Jimmy Garvin v Don Turner: Okay, but do we think of Wahoo McDaniel when we see him? Don’t leave us hanging, Dave! Jimmy with a suplex at 4:13. I’d give it a higher rating if I thought of Wahoo more. Afterwards, Garvin swings by the desk to say ‘Wahoo’ about three hundred times. DUD
Ivan Koloff v Ray Traylor: Why were they wasting time on Ivan squashes nearly every week, instead of throwing Nikita out there to wreck guys? How much mileage did they really think they were going to get out of him at this point? Koloff with a clothesline at 5:32. Koloff gave Traylor a lot here, and Ray come off looking pretty good, so at least Ivan wasn’t gobbling guys up. ¼*
NWA United States Champion Magnum TA comes out to note that he’s not scared of Nikita. Well, why should he be?

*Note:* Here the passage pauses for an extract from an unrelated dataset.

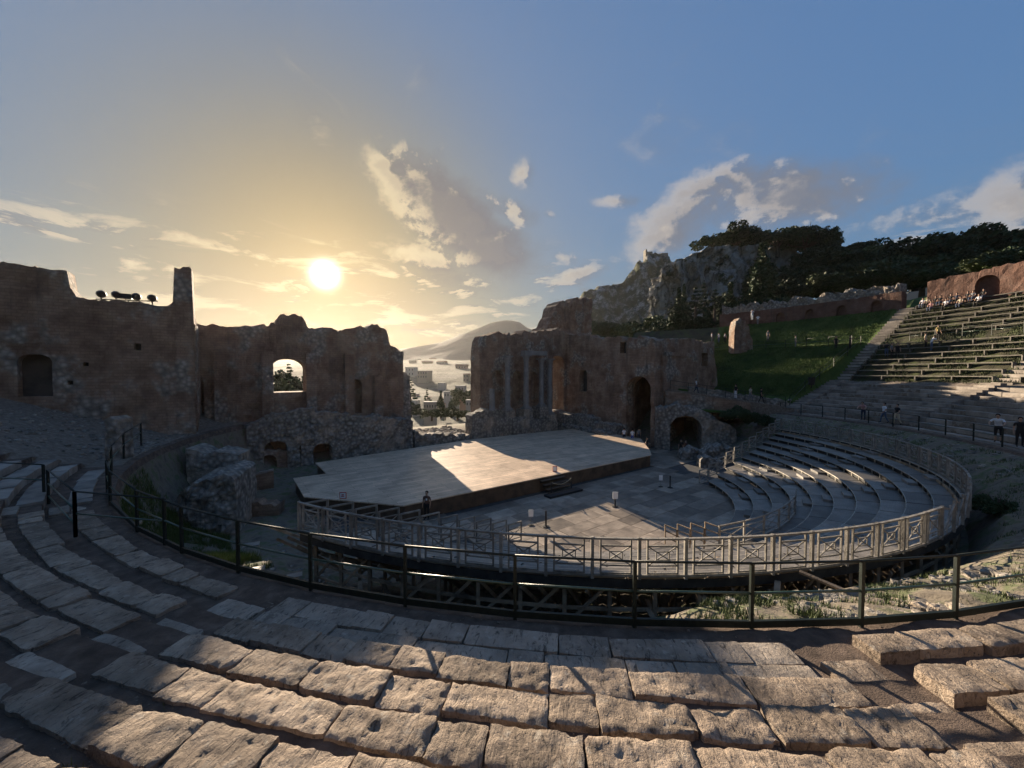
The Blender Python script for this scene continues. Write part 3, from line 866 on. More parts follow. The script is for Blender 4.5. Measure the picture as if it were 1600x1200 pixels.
    mb = wall_mesh(m1 - m0, straight(m0, NL, 1, 0, 0, 1), lambda s: interp(pr, s), 1.5, ops, 1.5, .10, ds=.16, jag=.12, seed=9, brk=[q[0] for q in pr])
    body = link_parts(root, mb, 'masonry', M['brick'])
    for (q0, q1, sill, spring, rise) in ops:
        nb = wall_mesh(q1 - q0 + .5, straight(m0 + q0 - .25, NL + .7, 1, 0, 0, 1), lambda s: spring + rise + .2, sill - .1, (), .5, .04, jag=0, seed=4)
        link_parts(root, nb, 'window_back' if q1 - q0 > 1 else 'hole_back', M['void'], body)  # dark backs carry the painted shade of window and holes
    link_parts(root, wall_mesh(SN - NL + 1, straight(m1 - 1.4, NL + 1.2, 0, 1, 1, 0), lambda s: 12.9 - .1 * s, 1.0, (), 1.35, .12, jag=.1, seed=10), 'return_wall', M['brick'])
    mt = on_n(270, 450, NL)[0]
    # spotlights on the left hall
    mids = [(154, 458), (178, 459), (193, 461), (210, 462), (235, 464)]
    bar0, bar1 = on_n(146, 465, NL), on_n(245, 469, NL)
    root = thing('lamp_bar', 'thin metal bar on the left hall wall top carrying spotlights', 'rail', S(*bar0[:1], NL + .5, bar0[1]))
    MB().bar(S(bar0[0], NL + .6, bar0[1]) - root.location, S(bar1[0], NL + .6, bar1[1]) - root.location, .06).build('bar', M['black'], root)
    for k in (.1, .5, .9):
        q = S(lerp(bar0[0], bar1[0], k), NL + .6, lerp(bar0[1], bar1[1], k))
        MB().bar(q - root.location, q - root.location - Vector((0, 0, .45)), .05).build('foot', M['black'], root)
    names = ['leftmost round spotlight on the left hall wall top', 'round spotlight on the wall bar beside the boxy floodlight', 'boxy floodlight on the wall bar between round spotlights', 'round spotlight on the wall bar just right of the boxy floodlight', 'rightmost spotlight on the wall bar, nearest the tower stub']
    for i, (px, py) in enumerate(mids):
        q = on_n(px, py + 5, NL); c = S(q[0], NL + .6, q[1])
        sp = thing('spotlight', names[i], 'spotlight', c, group='spotlights on the left hall')
        if i == 2:
            MB().box((0, 0, .22), (.62, .4, .32), A).build('housing', M['black'], sp)
        else:
            d = Vector((.8, -.5, -.25)).normalized(); u = Vector((0, 0, .25))
            MB().tube([u - d * .30, u - d * .25, u - d * .05, u + d * .18, u + d * .28], [.08, .18, .25, .24, .20], 10).build('housing', M['black'], sp)
        MB().bar((0, 0, -.08), (0, 0, .16), .05).build('bracket', M['black'], sp)
    # ---- low podium walls in front of the stage wall
    nn = 39.6
    segs = [(385, 470, [(385, 668), (420, 650), (470, 640)], 'dark low brick podium wall left of the stage'),
            (470, 645, [(470, 640), (560, 650), (645, 655)], 'long low stone podium wall behind the left part of the stage'),
            (648, 735, [(648, 676), (690, 681), (735, 678)], 'lowest crumbling podium wall under the gap with the town view'),
            (737, 872, [(737, 648), (760, 640), (800, 652), (835, 655), (872, 658)], 'stone podium wall under the marble columns')]
    for i, (pa, pb, tp, lab) in enumerate(segs):
        m0 = on_n(pa, 660, nn)[0]; m1 = on_n(pb, 660, nn)[0]; pr = prof_n(tp, nn, m0)
        root = thing('podium_wall', lab, 'wall', S(m0, nn))
        ops = [(1.2, 3.0, -.2, 2.2, .6), (4.0, 5.2, .3, 2.0, .5)] if i == 0 else ([(1.0, 2.6, -.2, 1.7, .5)] if i == 1 else [])
        link_parts(root, wall_mesh(m1 - m0, straight(m0, nn, 1, 0, 0, 1), lambda s: interp(pr, s), -.3, ops, 1.5, .2, ds=.3, dz=.3, jag=.25, seed=30 + i), 'masonry', M['rubble'])
        for j in range(int((m1 - m0) / 1.6)):                    # loose blocks lying on the wall top
            if rnd.random() < .7:
                s_ = (j + rnd.random()) * 1.6
                if s_ < m1 - m0 - .5:
                    q = S(m0 + s_, nn + rnd.uniform(.3, 1.1), interp(pr, s_) + .05)
                    o = link('block', rough_block(rnd.uniform(.5, 1.3), rnd.uniform(.4, .7), rnd.uniform(.3, .6), rnd.randrange(999), 5, 4, .06), root, M['stone_far'], q - root.location, rnd.uniform(0, 3))


def link_parts(root, mb, name, mat, under=None):
    L = Vector(root.location)
    mb.v = [(x - L.x, y - L.y, z - L.z) for x, y, z in mb.v]
    return mb.build(name, mat, under or root)


def rough_block(L, W, H, seed, nx=12, ny=6, amp=.03, skew=0.0):
    """a worn stone block: uneven outline, rounded edges, pitted top; origin at the middle of its top"""
    vs = []; fs = []
    o = Vector((seed * 1.37, seed * .71, seed * .29))
    def pt(i, j):
        u, v = i / nx * 2 - 1, j / ny * 2 - 1
        x, y = u * L / 2, v * W / 2
        ex = (NZ.noise(Vector((v * 1.6, o.x, 3))) + .6 * NZ.noise(Vector((v * 5, o.y, 3)))) * amp * .55; ey = (NZ.noise(Vector((u * 2.2 * L, o.y, 7 + (v > 0) * 9))) + .7 * NZ.noise(Vector((u * 8 * L, o.x, 2 + (v > 0) * 5)))) * amp * .65
        x += ex * (u if abs(u) > .5 else 0) ; y += ey * abs(v) * (1 if v > 0 else .8) + skew * x * v
        # knocked-off corners
        cn = abs(u) ** 6 * abs(v) ** 6
        cz = max(0, NZ.noise(Vector((u * 3 + o.x, v * 3 + o.y, 1)))) * 3.0; x -= u * cn * amp * cz; y -= v * cn * amp * cz
        edge = max(abs(u) ** 60, abs(v) ** 40)
        z = nz(x * 2.1 + o.x, y * 2.1 + o.y, o.z, 4) * amp * .55 + nz(x * 9 + o.x, y * 9 + o.y, o.z, 4) * amp * .5 - max(0, nz(x * 4.5 + o.y, y * 4.5 + o.x, o.z + 9, 3) - .25) * amp * 1.5 - edge * amp * .45
        return (x, y, z)
    for i in range(nx + 1):
        for j in range(ny + 1):
            vs.append(pt(i, j))
    k = ny + 1
    for i in range(nx):
        for j in range(ny):
            fs.append((i * k + j, (i + 1) * k + j, (i + 1) * k + j + 1, i * k + j + 1))
    ring = [i * k for i in range(nx + 1)] + [nx * k + j for j in range(1, ny + 1)] + [i * k + ny for i in range(nx - 1, -1, -1)] + [j for j in range(ny - 1, 0, -1)]
    prev = ring; n = len(ring)
    for zf, out in ((-.5, .02), (-1.0, 0.0)):
        b = len(vs)
        for q, r in enumerate(ring):
            x, y, z = vs[r]; g = 1 + out + NZ.noise(Vector((x * 4 + o.x, y * 4, zf * 3))) * amp * .8
            vs.append((x * g, y * g, H * zf))
        cur = list(range(b, b + n))
        for q in range(n):
            fs.append((prev[q], cur[q], cur[(q + 1) % n], prev[(q + 1) % n]))
        prev = cur
    fs = [tuple(reversed(f)) if False else f for f in fs]
    me = bpy.data.meshes.new('block'); me.from_pydata(vs, [], fs)
    me.polygons.foreach_set('use_smooth', [True] * len(me.polygons)); me.set_sharp_from_angle(angle=RAD(38)); me.update()
    return me


stage_building()

# ------------------------------------------------------------------ stage, orchestra floor
STAGE_POLY = [(630, 790), (475, 776), (458, 747), (510, 740), (493, 723), (700, 692), (712, 690), (740, 686), (895, 670), (937, 680), (953, 677), (1001, 685), (1016, 704), (1018, 711)]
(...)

Dude never does anything
Nighthawk stops by, and he doesn’t understand what’s going on with Pez Whatley
Ron Garvin v Tony Zane: Okay, but who does this Garvin make us think of? Ron with his knockout punch at 7:47, after endlessly toying with the jobber. DUD
Dusty Rhodes and Baby Doll swing by, promising to break Tully Blanchard’s jaw so he can’t run his mouth anymore
NWA Television Champion Arn Anderson, NWA National Champion Tully Blanchard, and JJ Dillon think Dusty talks real tough… for a guy hiding behind a skirt
Magnum TA v Bob Owens: The NWA United States title is not on the line, sorry Bob. Magnum with the belly-to-belly suplex at 0:19. DUD
Magnum TA and Ron Garvin come out to hype up the Crockett Cup
Tully Blanchard v Bill Tabb: The NWA National title is not on the line. Blanchard is all hot and bothered by Dusty’s bullshit earlier, and takes it out on poor Bill. Meanwhile, JJ Dillon stops by the desk to do his own commentary on this one. Tully with a slingshot suplex at 4:57. Just under the wire for the longest a squash can acceptably be. I have a hard time taking these Crockett guys seriously when the WWF guys were squashing their jobbers in under two minutes. DUD
Precious comes out to make fun of Wahoo, so McDaniel comes out to confront her. Yeah, sure, now that she’s all by her lonesome. What a tough guy
NWA World Champion Ric Flair shows up to perk things up with his sexual boasts. Muddy Waters ain’t got nothin’ on him
The Rock 'n' Roll Express v Art Pritts and Ken Glover: Speaking of guys who continuously fail to impress me. But, at least, Flair sits in on commentary for it, so I don’t fall asleep through their barrage of armbars. The Express with the stereo dropkicks at 6:01. Afterwards, Flair calls the Express over so he can hand them a set of training bras (for their fans, you see). Ricky Morton responds by stomping Flair’s sunglasses, and Ric doesn’t take too kindly to that one. He goes after him, but Morton is fired up, and wrecks the world champion - with Robert Gibson not even needing to get involved! I have a feeling Ricky’s going to regret that one. DUD
NWA Television Title Match: Arn Anderson v David Dellinger: Well, at least Arn is still putting gold on the line. Anderson with the gourdbuster at 2:56. DUD
Ivan and Nikita come out to talk Crockett Cup
Wahoo is back, and he feels that when a woman ‘steps out of line,’ she’s no longer a woman to him. So if Precious gets in his face again, he’s not responsible for what he might do. Again, this guy is the babyface in this feud! What a weird era this was
The Road Warriors v Larry Clarke and Paul Garner: The Warriors don’t waste any time, of course, and squash these jobbers as they’re meant to be squashed. Animal with a big clothesline at 1:02. Lots of energy here. Afterwards, they swing by the desk to talk about their youth in Chicago. No mention of Rocco, sadly. ¼*
BUExperience: I hate this show. It’s just so damn long and repetitive.